May 02

Managing legal work with Agile

We are busy people. Think about the challenges that modern families face in having to allow enough time for their loved ones to have quality conversations with one another on a regular basis. We lawyers have to do that much more for many clients, usually at the same time, to make sure we manage and progress their briefs without leaving anyone too far behind.

The ability to manage reasonable progress on many matters without forgetting any clients becomes a large challenge when we have multiple clients and projects going on. For lawyers that skill is a necessity which becomes more and more challenging to manage when clients expect much more in a timely manner as well as there may be others involved in these transactions expecting things at the same time.

It is not a bad idea to have a list of clients and matters that one must work on each day. But how do you sync the list between a team of people and how do you manage this list when changes come in very fast from clients and for their matters that you do not end up redoing your list every hour. We have found it hugely challenging to manage all the current clients and their work in progress for them as a small team of ten with limited amount of live matters in a boutique size firms. The need to be totally on top of our clients requirements and to efficiently coordinate everyone in the team’s time and available resources make it doubly hard.
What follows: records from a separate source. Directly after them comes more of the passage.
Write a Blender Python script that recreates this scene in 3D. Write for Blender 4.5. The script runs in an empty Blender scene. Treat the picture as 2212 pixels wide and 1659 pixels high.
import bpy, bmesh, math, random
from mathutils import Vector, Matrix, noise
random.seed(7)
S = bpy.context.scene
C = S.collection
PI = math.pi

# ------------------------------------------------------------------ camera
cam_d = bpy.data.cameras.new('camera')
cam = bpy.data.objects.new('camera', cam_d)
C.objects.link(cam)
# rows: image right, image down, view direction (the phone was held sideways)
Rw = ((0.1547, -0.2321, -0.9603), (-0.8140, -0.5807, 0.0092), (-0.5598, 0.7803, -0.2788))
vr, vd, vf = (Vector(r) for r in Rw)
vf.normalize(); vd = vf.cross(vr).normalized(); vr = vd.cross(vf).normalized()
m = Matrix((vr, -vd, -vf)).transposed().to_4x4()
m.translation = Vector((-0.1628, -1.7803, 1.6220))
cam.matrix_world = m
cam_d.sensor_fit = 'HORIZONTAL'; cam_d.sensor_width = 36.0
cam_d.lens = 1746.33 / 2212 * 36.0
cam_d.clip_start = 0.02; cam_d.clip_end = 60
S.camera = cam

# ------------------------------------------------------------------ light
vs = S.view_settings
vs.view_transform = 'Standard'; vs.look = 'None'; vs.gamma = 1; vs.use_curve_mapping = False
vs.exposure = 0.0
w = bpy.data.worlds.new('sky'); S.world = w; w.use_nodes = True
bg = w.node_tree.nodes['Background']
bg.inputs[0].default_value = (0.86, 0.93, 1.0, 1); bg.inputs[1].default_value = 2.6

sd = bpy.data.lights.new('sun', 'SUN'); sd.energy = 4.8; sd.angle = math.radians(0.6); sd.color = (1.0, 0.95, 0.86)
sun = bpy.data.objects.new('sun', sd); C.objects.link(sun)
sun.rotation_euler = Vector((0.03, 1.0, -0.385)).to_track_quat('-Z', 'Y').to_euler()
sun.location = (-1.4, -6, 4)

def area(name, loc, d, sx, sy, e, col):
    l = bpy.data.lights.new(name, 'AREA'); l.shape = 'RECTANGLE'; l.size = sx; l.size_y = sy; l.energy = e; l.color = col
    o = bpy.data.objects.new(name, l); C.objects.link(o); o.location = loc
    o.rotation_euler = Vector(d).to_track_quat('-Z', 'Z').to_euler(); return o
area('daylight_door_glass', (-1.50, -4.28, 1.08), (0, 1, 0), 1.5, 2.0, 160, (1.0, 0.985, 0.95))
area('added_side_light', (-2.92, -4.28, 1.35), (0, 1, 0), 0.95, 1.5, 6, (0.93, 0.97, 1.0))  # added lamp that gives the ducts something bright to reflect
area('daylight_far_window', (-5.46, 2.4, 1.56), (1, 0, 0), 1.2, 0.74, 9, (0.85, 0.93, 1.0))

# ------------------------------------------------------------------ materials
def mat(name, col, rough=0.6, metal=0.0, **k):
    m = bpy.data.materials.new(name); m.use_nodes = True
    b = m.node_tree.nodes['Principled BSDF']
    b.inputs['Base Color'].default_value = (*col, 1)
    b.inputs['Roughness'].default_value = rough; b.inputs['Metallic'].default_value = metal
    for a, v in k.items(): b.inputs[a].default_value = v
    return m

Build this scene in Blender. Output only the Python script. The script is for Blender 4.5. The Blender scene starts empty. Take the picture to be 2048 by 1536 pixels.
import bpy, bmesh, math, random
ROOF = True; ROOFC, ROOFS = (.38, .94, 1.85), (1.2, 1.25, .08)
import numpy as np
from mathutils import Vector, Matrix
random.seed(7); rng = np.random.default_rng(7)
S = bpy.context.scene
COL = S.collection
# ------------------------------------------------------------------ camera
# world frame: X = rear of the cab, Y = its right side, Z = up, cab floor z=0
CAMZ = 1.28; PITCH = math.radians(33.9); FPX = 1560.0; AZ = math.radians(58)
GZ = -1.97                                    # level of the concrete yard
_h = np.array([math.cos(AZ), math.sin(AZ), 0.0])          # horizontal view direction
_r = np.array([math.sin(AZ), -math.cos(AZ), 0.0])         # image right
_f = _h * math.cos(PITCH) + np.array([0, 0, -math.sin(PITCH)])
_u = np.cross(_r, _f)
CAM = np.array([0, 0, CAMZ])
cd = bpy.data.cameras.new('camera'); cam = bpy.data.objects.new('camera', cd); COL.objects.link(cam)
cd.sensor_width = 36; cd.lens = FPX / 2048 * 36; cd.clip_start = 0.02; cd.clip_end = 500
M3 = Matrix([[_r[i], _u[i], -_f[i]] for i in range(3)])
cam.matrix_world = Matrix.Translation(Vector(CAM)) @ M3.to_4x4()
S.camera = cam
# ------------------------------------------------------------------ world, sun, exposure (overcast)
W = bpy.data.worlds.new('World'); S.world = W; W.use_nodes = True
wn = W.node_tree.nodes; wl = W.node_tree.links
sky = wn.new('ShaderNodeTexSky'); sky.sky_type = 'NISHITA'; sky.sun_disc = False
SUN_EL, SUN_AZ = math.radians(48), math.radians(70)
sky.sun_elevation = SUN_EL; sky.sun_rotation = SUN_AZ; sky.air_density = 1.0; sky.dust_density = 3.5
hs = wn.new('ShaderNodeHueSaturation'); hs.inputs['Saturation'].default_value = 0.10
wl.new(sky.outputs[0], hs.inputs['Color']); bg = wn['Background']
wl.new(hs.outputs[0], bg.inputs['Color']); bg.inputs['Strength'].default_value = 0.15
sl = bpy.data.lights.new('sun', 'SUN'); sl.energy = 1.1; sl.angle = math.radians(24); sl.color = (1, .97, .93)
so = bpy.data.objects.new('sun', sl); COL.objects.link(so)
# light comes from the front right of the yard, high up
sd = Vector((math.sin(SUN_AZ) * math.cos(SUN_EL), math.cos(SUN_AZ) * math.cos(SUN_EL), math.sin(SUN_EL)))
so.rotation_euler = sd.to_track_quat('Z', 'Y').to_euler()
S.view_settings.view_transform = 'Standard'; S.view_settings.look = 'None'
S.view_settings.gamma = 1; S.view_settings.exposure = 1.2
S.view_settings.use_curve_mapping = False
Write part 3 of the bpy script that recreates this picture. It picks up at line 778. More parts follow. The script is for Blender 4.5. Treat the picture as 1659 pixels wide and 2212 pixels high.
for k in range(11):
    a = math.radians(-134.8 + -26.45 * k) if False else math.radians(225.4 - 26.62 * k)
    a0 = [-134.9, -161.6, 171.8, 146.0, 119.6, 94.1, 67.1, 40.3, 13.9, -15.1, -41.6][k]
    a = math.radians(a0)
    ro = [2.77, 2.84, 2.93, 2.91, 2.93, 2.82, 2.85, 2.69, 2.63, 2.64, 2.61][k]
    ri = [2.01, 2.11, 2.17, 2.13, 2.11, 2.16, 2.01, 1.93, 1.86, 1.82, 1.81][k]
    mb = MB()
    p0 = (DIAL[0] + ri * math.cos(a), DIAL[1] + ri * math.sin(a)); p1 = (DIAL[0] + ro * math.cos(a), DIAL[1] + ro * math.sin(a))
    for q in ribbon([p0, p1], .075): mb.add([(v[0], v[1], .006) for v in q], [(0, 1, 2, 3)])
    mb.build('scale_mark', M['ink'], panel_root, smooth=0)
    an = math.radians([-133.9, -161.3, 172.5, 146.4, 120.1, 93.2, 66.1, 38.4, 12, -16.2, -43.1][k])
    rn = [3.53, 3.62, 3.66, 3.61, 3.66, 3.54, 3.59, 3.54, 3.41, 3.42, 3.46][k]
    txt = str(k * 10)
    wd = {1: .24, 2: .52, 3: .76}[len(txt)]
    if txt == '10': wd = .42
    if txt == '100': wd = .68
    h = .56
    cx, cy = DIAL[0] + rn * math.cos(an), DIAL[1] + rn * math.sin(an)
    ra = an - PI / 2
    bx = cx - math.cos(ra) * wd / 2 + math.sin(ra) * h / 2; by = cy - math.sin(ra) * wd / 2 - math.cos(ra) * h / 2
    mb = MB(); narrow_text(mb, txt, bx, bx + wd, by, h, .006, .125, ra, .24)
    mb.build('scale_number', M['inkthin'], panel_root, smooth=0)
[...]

We have initially managed our concerns by meeting more frequently, regularly updating each other about our status and availabilities, and taking on tasks from each other and sharing the workload in a more organic way. We were diligent to make more of these meetings regular but even with those meetings we still needed to remember them and keep updating our lists which were time consuming and scary to think of what if we missed something for our own list or cannot recall the others who had agreed to share the work or what work they agreed to do. These are ongoing problems for any team seriously working together on clients work.

We turned to using a task board, this was a big visible board which we managed with post-it notes on the wall. Although it was good, the wall got too busy, and the art of moving the post it notes across on a certain wall became a task on its own which also did not deliver the true real time status update for us. We had so many pieces in flow and we needed some way to also see what certain matters and lawyers were working on for discussions. The project owners and the managers were all more burdened by moving tasks and keeping the board up to date than being assisted by the board, the luxury of having a lot of time to move post it notes all day is not part of our daily reality. This also clash with our desire to keep our ability for some of us to work remotely when necessary.

Over time we tried a number of virtual spreadsheets, we tried setting up a kanban board both physically and virtually, we shared virtual lists that allow regular updates from each and every team members. Through all this many of the lawyers who were keen to manage our WIP in a good way were searching for good ways to manage the work.

Eventually a lawyer among us found a somewhat appropriate solution based on a Scrum style virtual online task board. We settled and started to succeed as a team with the software which was initially called DePulse when we started using it but now is known as Monday.Com. We loved the ability to have a very easy to use virtual board, with many tasks listed in a variety of ways according to our need and the ability to visualise and update the board very easily in terms of the people, deadline and tasks assigned to them.

We are on a roll when we are able to see our own tasks, receive and review others tasks that affect us, as well as being able to search anything that may be allocated to us, or being commented on for our update. It made a world of difference for a team that wants to deliver and progress work at the same time, without wasting time waiting for that meeting to be reported back, or to re-arrange our tasks and priorities. The system talks to us when someone made moved or completed a task, which allowed us to be up to date at any time just like a virtual chess board we feel like all of us are moving at the same time without waiting.